Il barometro dell’accoglienza

Pubblicato il 07-08-2022

di Claudio Monge

La Turchia, che ospita circa 3,75 milioni di rifugiati siriani, fin dai primi anni di quel decennale fronte di crisi, non è immune dall’attuale ondata di rifugiati ucraini riversatisi soprattutto entro i confini europei. Secondo fonti del Ministero degli Interni turco, sarebbero ormai circa 60.000 i cittadini dell’Ucraina accolti in emergenza in Turchia, Paese che in passato ha sempre rappresentato una delle mete preferite del loro turismo come, del resto, di quello russo. I russi, peraltro, da anni hanno avviato innumerevoli attività commerciali sul suolo turco, in modo particolare nel settore dell’abbigliamento, facilitati dall’ottenimento agevolato dei permessi di soggiorno. È questa una ragione per cui, in queste settimane anche non pochi studenti universitari russi, trovando chiuse le porte UE, si rifugiano proprio a Istanbul, per sfuggire all’arruolamento in un esercito che combatte una guerra che contestano.

Tornando al dossier dei rifugiati siriani, Ankara teme ora che gli aiuti finanziari erogati da anni dall’UE per la gestione di questa emergenza, siano drasticamente ridotti. Il governo turco lamenta il fatto che l’Europa avrebbe già disatteso gli impegni politici nell’ambito dell’accordo sull’immigrazione, tra cui la liberalizzazione dei visti per i cittadini turchi che viaggiano in Europa, l’apertura di nuovi capitoli per il processo di adesione all’UE e i negoziati sul potenziamento dell’Unione doganale UE-Turchia del 1995.

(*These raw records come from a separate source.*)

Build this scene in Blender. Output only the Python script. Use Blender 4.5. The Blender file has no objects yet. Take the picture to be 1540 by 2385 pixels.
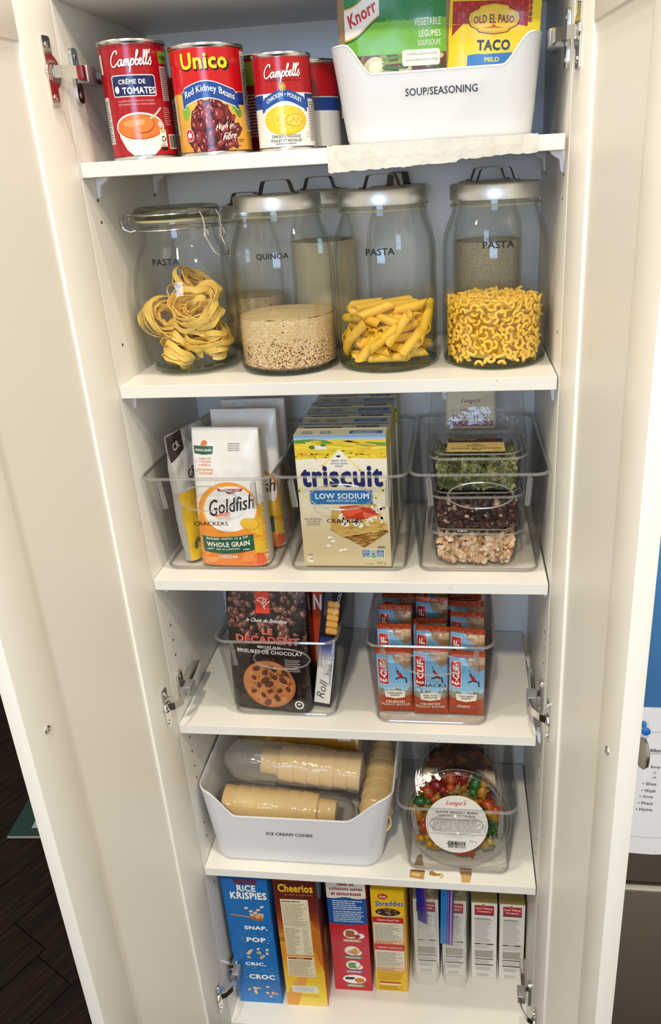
import bpy, bmesh, math, random
from math import sin, cos, pi, radians as R
from mathutils import Vector, Matrix, noise
from mathutils.geometry import tessellate_polygon

random.seed(7)
SC = bpy.context.scene
COL = SC.collection

# ------------------------------------------------------------------ camera
cam_data = bpy.data.cameras.new('camera')
cam = bpy.data.objects.new('camera', cam_data)
COL.objects.link(cam)
cam.location = (0.44364, -0.93648, -0.02320)
cam.rotation_euler = (R(68.10169), R(3.09626), R(6.61634))
cam_data.sensor_width = 36
cam_data.sensor_fit = 'AUTO'
cam_data.lens = 1791.3847 * 36 / 2385
cam_data.shift_x = -72.03 / 2385
cam_data.shift_y = -81.59 / 2385
cam_data.clip_start = 0.02
SC.camera = cam

# ------------------------------------------------------------------ world, lights, exposure
wd = bpy.data.worlds.new('world')
SC.world = wd
wd.use_nodes = True
bg = wd.node_tree.nodes['Background']
bg.inputs[0].default_value = (1.0, 0.90, 0.74, 1)
bg.inputs[1].default_value = 0.74


def area(name, loc, aim, size, power, color, sy=None):
    l = bpy.data.lights.new(name, 'AREA')
    l.shape = 'RECTANGLE' if sy else 'DISK'
    l.size = size
    if sy:
        l.size_y = sy
    l.energy = power
    l.color = color
    o = bpy.data.objects.new(name, l)
    COL.objects.link(o)
    o.location = loc
    o.rotation_euler = (Vector(aim) - Vector(loc)).to_track_quat('-Z', 'Y').to_euler()
    return o


area('ceiling_downlight', (0.29, -0.57, 2.40), (0.29, -0.40, -1.0), 0.11, 30.0, (1.0, 0.94, 0.82))
area('room_ceiling_lamp', (0.25, -2.50, 2.30), (0.3, 0.0, -0.9), 0.20, 62.0, (1.0, 0.88, 0.66))
area('left_door_fill', (-1.7, -1.5, 1.90), (0.4, 0.0, -1.1), 0.2, 20.0, (1.0, 0.90, 0.74))  # added fill light that brightens the right door's inner face, not a known fixture
area('right_door_fill', (2.3, -1.5, 1.90), (0.1, 0.0, -1.1), 0.2, 22.0, (1.0, 0.90, 0.72))  # matching fill from the other side, added to lift the left door's inner face
area('kitchen_window', (0.2, -3.3, 0.20), (0.3, 0.2, -0.1), 1.0, 32.0, (0.42, 0.64, 1.0), 0.9)
SC.view_settings.view_transform = 'Standard'
SC.view_settings.look = 'None'
SC.view_settings.gamma = 1.0
SC.view_settings.use_curve_mapping = False
SC.view_settings.exposure = 0.0
SC.cycles.transparent_max_bounces = 40
SC.cycles.max_bounces = 10


# ------------------------------------------------------------------ materials
def lin(c):
    return c / 12.92 if c <= 0.04045 else ((c + 0.055) / 1.055) ** 2.4


def hx(h):
    h = h.lstrip('#')
    return tuple(lin(int(h[i:i + 2], 16) / 255) for i in (0, 2, 4)) + (1.0,)


def mat(name, col, rough=0.5, metal=0.0, bump=0, bscale=40, vary=0.0, vscale=8, spec=0.5):
    m = bpy.data.materials.new(name)
    m.use_nodes = True
    nt = m.node_tree
    b = nt.nodes['Principled BSDF']
    c = hx(col) if isinstance(col, str) else tuple(col) + (1.0,)
    b.inputs['Base Color'].default_value = c
    b.inputs['Roughness'].default_value = rough
    b.inputs['Metallic'].default_value = metal
    b.inputs['Specular IOR Level'].default_value = spec
    if vary or bump:
        tc = nt.nodes.new('ShaderNodeTexCoord')
        n = nt.nodes.new('ShaderNodeTexNoise')
        n.inputs['Scale'].default_value = vscale
        n.inputs['Detail'].default_value = 4
        nt.links.new(tc.outputs['Object'], n.inputs['Vector'])
        if vary:
            r = nt.nodes.new('ShaderNodeMix')
            r.data_type = 'RGBA'
            r.inputs['A'].default_value = tuple(x * (1 - vary) for x in c[:3]) + (1,)
            r.inputs['B'].default_value = tuple(min(1, x * (1 + vary)) for x in c[:3]) + (1,)
            nt.links.new(n.outputs['Fac'], r.inputs['Factor'])
            nt.links.new(r.outputs['Result'], b.inputs['Base Color'])
        if bump:
            n2 = nt.nodes.new('ShaderNodeTexNoise')
            n2.inputs['Scale'].default_value = bscale
            nt.links.new(tc.outputs['Object'], n2.inputs['Vector'])
            bp = nt.nodes.new('ShaderNodeBump')
            bp.inputs['Strength'].default_value = bump
            bp.inputs['Distance'].default_value = 0.002
            nt.links.new(n2.outputs['Fac'], bp.inputs['Height'])
            nt.links.new(bp.outputs['Normal'], b.inputs['Normal'])
    return m


def clear(name, tint=(0.97, 0.97, 0.97), edge=(0.55, 0.55, 0.55), ior=1.45, rough=0.02, haze=0.0, hazecol=(1, 1, 1), bump=0.0, bscale=60, gl=1.0, epow=3.0):
    """thin clear sheet: tinted transmission, fresnel gloss, optional milky scatter"""
    m = bpy.data.materials.new(name)
    m.use_nodes = True
    nt = m.node_tree
    for n in list(nt.nodes):
        nt.nodes.remove(n)
    N = nt.nodes.new
    out = N('ShaderNodeOutputMaterial')
    lw = N('ShaderNodeLayerWeight')
    lw.inputs['Blend'].default_value = 0.5
    pw = N('ShaderNodeMath')
    pw.operation = 'POWER'
    pw.inputs[1].default_value = epow
    nt.links.new(lw.outputs['Facing'], pw.inputs[0])
    mx = N('ShaderNodeMix')
    mx.data_type = 'RGBA'
    mx.inputs['A'].default_value = tint + (1,)
    mx.inputs['B'].default_value = edge + (1,)
    nt.links.new(pw.outputs[0], mx.inputs['Factor'])
    tr = N('ShaderNodeBsdfTransparent')
    nt.links.new(mx.outputs['Result'], tr.inputs[0])
    g = N('ShaderNodeBsdfGlossy')
    g.inputs['Roughness'].default_value = rough
    # Schlick reflectance from the facing angle
    f5 = N('ShaderNodeMath')
    f5.operation = 'POWER'
    f5.inputs[1].default_value = 5
    nt.links.new(lw.outputs['Facing'], f5.inputs[0])
    f0 = ((ior - 1) / (ior + 1)) ** 2
    k = N('ShaderNodeMath')
    k.operation = 'MULTIPLY_ADD'
    k.use_clamp = True
    k.inputs[1].default_value = (1 - f0) * gl
    k.inputs[2].default_value = f0 * gl
    nt.links.new(f5.outputs[0], k.inputs[0])
    m1 = N('ShaderNodeMixShader')
    base = tr
    if haze:
        d = N('ShaderNodeBsdfDiffuse')
        d.inputs[0].default_value = hazecol + (1,)
        t2 = N('ShaderNodeBsdfTranslucent')
        t2.inputs[0].default_value = hazecol + (1,)
        a = N('ShaderNodeMixShader')
        a.inputs[0].default_value = 0.4
        nt.links.new(d.outputs[0], a.inputs[1])
        nt.links.new(t2.outputs[0], a.inputs[2])
        b = N('ShaderNodeMixShader')
        b.inputs[0].default_value = haze
        nt.links.new(tr.outputs[0], b.inputs[1])
        nt.links.new(a.outputs[0], b.inputs[2])
        base = b
    nt.links.new(k.outputs[0], m1.inputs[0])
    nt.links.new(base.outputs[0], m1.inputs[1])
    nt.links.new(g.outputs[0], m1.inputs[2])
    nt.links.new(m1.outputs[0], out.inputs[0])
    if bump:
        tc = N('ShaderNodeTexCoord')
        n2 = N('ShaderNodeTexNoise')
        n2.inputs['Scale'].default_value = bscale
        n2.inputs['Detail'].default_value = 3
        nt.links.new(tc.outputs['Object'], n2.inputs['Vector'])
        bp = N('ShaderNodeBump')
        bp.inputs['Strength'].default_value = bump
        bp.inputs['Distance'].default_value = 0.004
        nt.links.new(n2.outputs['Fac'], bp.inputs['Height'])
        nt.links.new(bp.outputs['Normal'], g.inputs['Normal'])
        nt.links.new(bp.outputs['Normal'], lw.inputs['Normal'])
    return m


def print_mat(name, rough=0.35, spec=0.4):
    m = mat(name, '#ffffff', rough, spec=spec)
    nt = m.node_tree
    a = nt.nodes.new('ShaderNodeVertexColor')
    a.layer_name = 'ink'
    nt.links.new(a.outputs[0], nt.nodes['Principled BSDF'].inputs['Base Color'])
    return m


WHITE = mat('white_melamine', (0.79, 0.765, 0.71), 0.32, vary=0.015, vscale=5)
DOORM = mat('white_door_paint', (0.90, 0.87, 0.80), 0.42, vary=0.015, vscale=3)
CHROME = mat('hinge_nickel', (0.72, 0.70, 0.66), 0.16, 1.0)
NICKEL = mat('brushed_nickel', (0.52, 0.49, 0.45), 0.3, 1.0)
GREYPL = mat('grey_hinge_cover', (0.38, 0.38, 0.40), 0.4, 0.6)
TIN = mat('tin_plate', (0.72, 0.72, 0.72), 0.22, 1.0)
ALU = mat('brushed_aluminium', (0.74, 0.74, 0.72), 0.36, 1.0)
WIRE = mat('steel_wire', (0.75, 0.75, 0.76), 0.14, 1.0)
WPLAST = mat('white_plastic', (0.70, 0.70, 0.72), 0.22)
BRACK = mat('white_bracket', (0.82, 0.82, 0.82), 0.35)
HOLE = mat('hole_dark', '#4a3a2c', 0.8)
GLASS = clear('jar_glass', (0.992, 0.996, 0.992), (0.50, 0.55, 0.50), 1.5, 0.015, epow=6, gl=0.75)
GLASSB = clear('jar_glass_base', (0.80, 0.86, 0.82), (0.25, 0.33, 0.28), 1.5, 0.02, epow=3)
RUBBER = clear('jar_seal', (0.85, 0.84, 0.72), (0.5, 0.5, 0.4), 1.4, 0.2, haze=0.25, hazecol=(0.8, 0.78, 0.6))
PLAST = clear('clear_bin_plastic', (0.985, 0.983, 0.98), (0.40, 0.39, 0.38), 1.5, 0.03, epow=6, gl=0.4)
PLEDGE = clear('clear_bin_edge', (0.93, 0.93, 0.93), (0.35, 0.34, 0.33), 1.6, 0.06, haze=0.10, gl=2.6, epow=2.2)
RIBM = clear('clear_bin_rib', (0.97, 0.97, 0.97), (0.5, 0.5, 0.5), 1.7, 0.06, haze=0.16, gl=2.4, epow=3)
TUBM = clear('clear_tub_plastic', (0.985, 0.985, 0.98), (0.55, 0.55, 0.53), 1.45, 0.05, bump=0.08, bscale=40, epow=5, gl=0.5)
FILM = clear('poly_film', (0.97, 0.97, 0.965), (0.7, 0.7, 0.7), 1.5, 0.08, haze=0.07, bump=0.9, bscale=35, gl=1.1)
FILMW = clear('wrinkled_cone_sleeve', (0.96, 0.95, 0.93), (0.7, 0.68, 0.65), 1.5, 0.16, haze=0.24, hazecol=(0.9, 0.86, 0.8), bump=1.0, bscale=28, gl=1.0)
FILMA = clear('amber_film', (0.85, 0.72, 0.42), (0.5, 0.35, 0.12), 1.5, 0.1, haze=0.15, hazecol=(0.8, 0.6, 0.2), bump=0.9, bscale=30)
TAPEM = clear('label_tape', (0.995, 0.995, 0.99), (0.97, 0.97, 0.97), 1.1, 0.3, gl=0.3)
PRINT = print_mat('printed_card', 0.38)
PRINTG = print_mat('printed_gloss', 0.2, 0.5)
PRINTF = print_mat('printed_film', 0.28, 0.6)
PASTA = mat('egg_pasta', '#f2cb62', 0.45, vary=0.10, vscale=60)
PENNE = mat('durum_pasta', '#f4c23a', 0.4, vary=0.12, vscale=50)
MACA = mat('elbow_pasta', '#f8c848', 0.4, vary=0.12, vscale=60)
CONE = mat('wafer', '#f0d092', 0.6, bump=0.4, bscale=200, vary=0.08, vscale=30)


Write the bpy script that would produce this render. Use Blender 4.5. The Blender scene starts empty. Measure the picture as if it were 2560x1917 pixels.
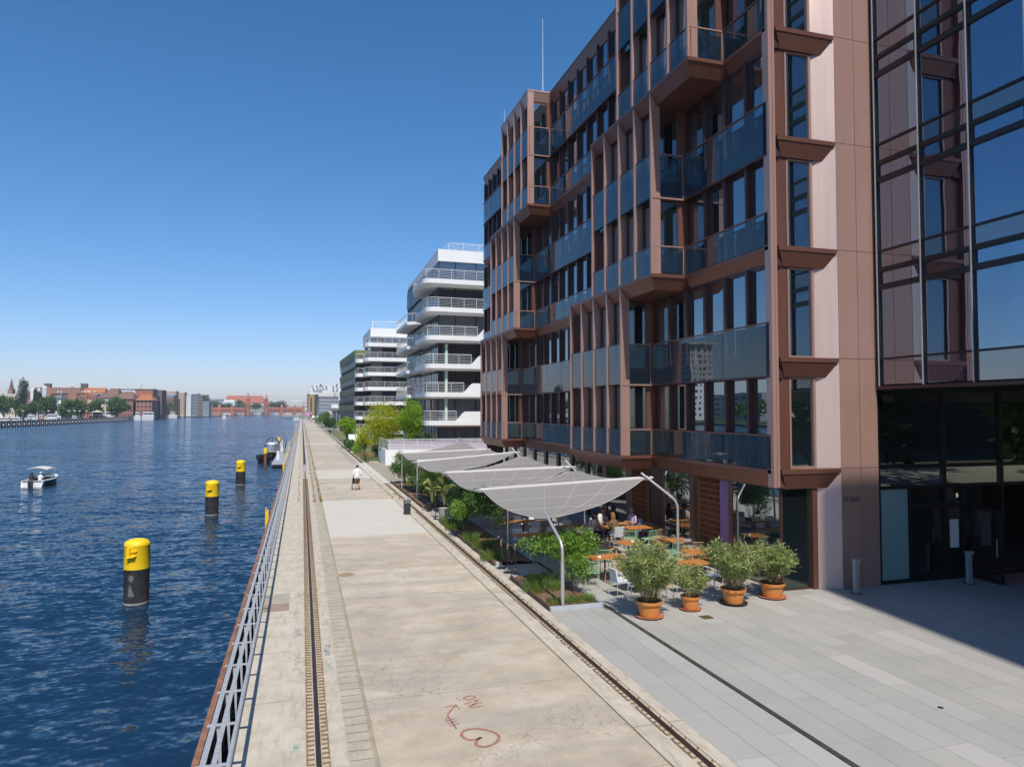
import bpy, bmesh, math, random
import numpy as np
from mathutils import Vector, Matrix
R = math.radians
SC = bpy.context.scene
COL = SC.collection
# ------------------------------------------------------------------ camera
CAM_H = 5.7
PITCH = R(2.2289); YAW = R(16.5977); FPX = 1760.0
cam_d = bpy.data.cameras.new('Camera'); cam = bpy.data.objects.new('Camera', cam_d); COL.objects.link(cam)
cam.location = (0, 0, CAM_H); cam.rotation_euler = (R(90) + PITCH, 0, -YAW)
cam_d.sensor_fit = 'HORIZONTAL'; cam_d.sensor_width = 36.0; cam_d.lens = 36.0 * FPX / 2560.0
cam_d.clip_start = 0.1; cam_d.clip_end = 20000
SC.camera = cam
# ------------------------------------------------------------------ sky, sun, exposure
SUN_EL, SUN_AZ = R(54), R(184.8)
w = bpy.data.worlds.new('World'); SC.world = w; w.use_nodes = True
nt = w.node_tree; bgn = nt.nodes['Background']
sky = nt.nodes.new('ShaderNodeTexSky'); sky.sky_type = 'NISHITA'; sky.sun_disc = False
sky.sun_elevation = SUN_EL; sky.sun_rotation = SUN_AZ
sky.air_density = 1.0; sky.dust_density = 0.4; sky.ozone_density = 2.5; sky.altitude = 100
_sep = nt.nodes.new('ShaderNodeSeparateColor'); _com = nt.nodes.new('ShaderNodeCombineColor'); nt.links.new(sky.outputs[0], _sep.inputs[0])
for _i, (_e, _k) in enumerate(((1.40, .485), (1.03, 1.0), (1.0, 1.36))):    # white balance of the clear blue sky
    _p = nt.nodes.new('ShaderNodeMath'); _p.operation = 'POWER'; _p.inputs[1].default_value = _e; nt.links.new(_sep.outputs[_i], _p.inputs[0])
    _m = nt.nodes.new('ShaderNodeMath'); _m.operation = 'MULTIPLY'; _m.inputs[1].default_value = _k; nt.links.new(_p.outputs[0], _m.inputs[0]); nt.links.new(_m.outputs[0], _com.inputs[_i])
nt.links.new(_com.outputs[0], bgn.inputs[0]); bgn.inputs[1].default_value = 0.10
sd = bpy.data.lights.new('Sun', 'SUN'); sd.energy = 4.6; sd.angle = R(0.53); sd.color = (1.0, 0.93, 0.82)
sun = bpy.data.objects.new('Sun', sd); COL.objects.link(sun)
S_DIR = Vector((math.sin(SUN_AZ) * math.cos(SUN_EL), math.cos(SUN_AZ) * math.cos(SUN_EL), math.sin(SUN_EL)))
sun.rotation_euler = S_DIR.to_track_quat('Z', 'Y').to_euler(); sun.location = (0, -40, 60)
SC.view_settings.view_transform = 'Standard'; SC.view_settings.look = 'None'
SC.view_settings.exposure = 0.0; SC.view_settings.gamma = 1.0
SC.render.engine = 'CYCLES'
SC.cycles.max_bounces = 8; SC.cycles.transparent_max_bounces = 16; SC.cycles.glossy_bounces = 4
SC.cycles.caustics_reflective = False; SC.cycles.caustics_refractive = False

_fw = Vector((math.sin(YAW) * math.cos(PITCH), math.cos(YAW) * math.cos(PITCH), math.sin(PITCH)))
_rt = Vector((math.cos(YAW), -math.sin(YAW), 0)); _up = _rt.cross(_fw)
def at(px, py, Y):
    """world point seen at a pixel of the 2560-wide photograph, on the plane at distance Y"""
    d = _fw + _rt * ((px - 1280) / FPX) + _up * (-(py - 958.5) / FPX)
    t = Y / d.y
    return Vector((d.x * t, Y, CAM_H + d.z * t))

# ------------------------------------------------------------------ helpers
def wl(o):
    v = Vector((0, 0, 0))
    while o is not None:
        v = v + o.location; o = o.parent
    return v

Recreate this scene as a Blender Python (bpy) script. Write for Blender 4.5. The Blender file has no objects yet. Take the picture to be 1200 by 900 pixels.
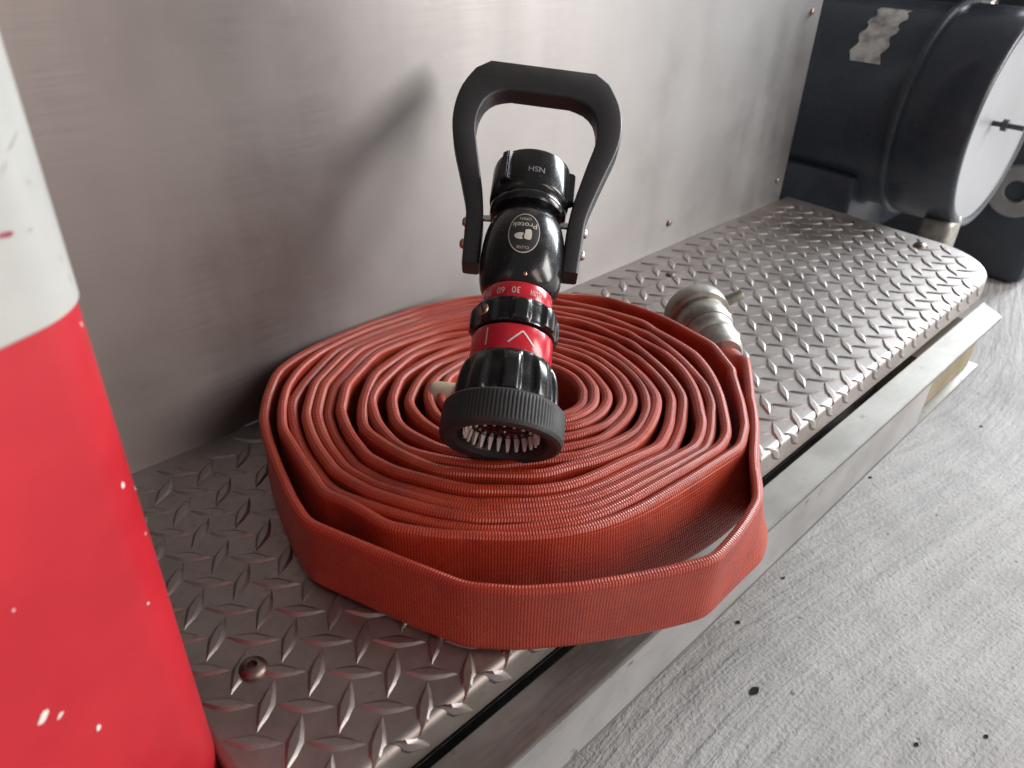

Intanto, secondo il rapporto annuale Syrians Barometer-2020, sostenuto dall’ UNHCR Turkiye (l’Alto Commissariato ONU per i rifugiati) e volto a implementare la coesione sociale con i siriani in Turchia, emerge un quadro timidamente positivo ma non privo di alcune incongruenze. Commentandolo Murat Erdogan, direttore del Centro di ricerca sull’asilo e la migrazione (MUGAM) di Ankara, ha dichiarato che la maggior parte dei siriani fuggiti in Turchia dalla guerra civile nel loro Paese, sono felici e non vogliono tornare a casa. Il rapporto Syrians Barometer, giunto alla sua terza edizione, si basa su sondaggi diretti condotti con 2.259 cittadini turchi in 26 province scelte dall’Istituto statistico turco (ricordiamo che, tra il 2011 e il 2021, secondo fonti del Ministero degli interni turco, quasi 175.000 siriani hanno già ricevuto la cittadinanza turca).

Un totale di 1.414 famiglie sono state poi intervistate fornendo informazioni su quasi 7.000 siriani sotto protezione temporanea in 15 province anatoliche. Sempre secondo il professor Erdogan, nel 2017, il tasso di coloro che dichiaravano di non voler tornare in Siria era assestato intorno al 16%, salendo poi al 34% nel 2019 e successivamente ancora fino al 58%. Le ragioni fondamentali di questo “crescente amore per il Paese che li ospita” sono il fatto che la guerra in Siria è diventata cronica, lasciando solo macerie e un Paese frammentato e insicuro, senza molte speranze per una stabilizzazione in tempi brevi. Tornando alla diaspora siriana però, la vita quotidiana e, in particolare, le condizioni di lavoro in Turchia sono comunque un problema non indifferente. Se lo status temporaneo di rifugiati non impedisce loro l’accesso all’assistenza sanitaria, all’istruzione e all’assistenza sociale, nonché allo stesso mercato del lavoro, rappresenta tuttavia una grossa incognita a lungo termine.

C'è poi un altro fattore da non trascurare, forse il più importante. Secondo il professor Erdogan, sebbene i siriani stiano cercando di stringere legami più stretti con la società turca, il mondo turco rimane freddo e distante. Anzi, negli ultimi anni c'è stato un cambiamento radicale nel giudizio dell’opinione pubblica turca sui siriani, visti oramai come uno dei maggiori problemi che affliggono il Paese, dopo la crisi economica e il terrorismo. Insomma, alcuni gravi atti di violenza di stampo fascista al loro indirizzo, in diverse regioni del Paese, non sono che la punta dell’iceberg di un’ostilità crescente.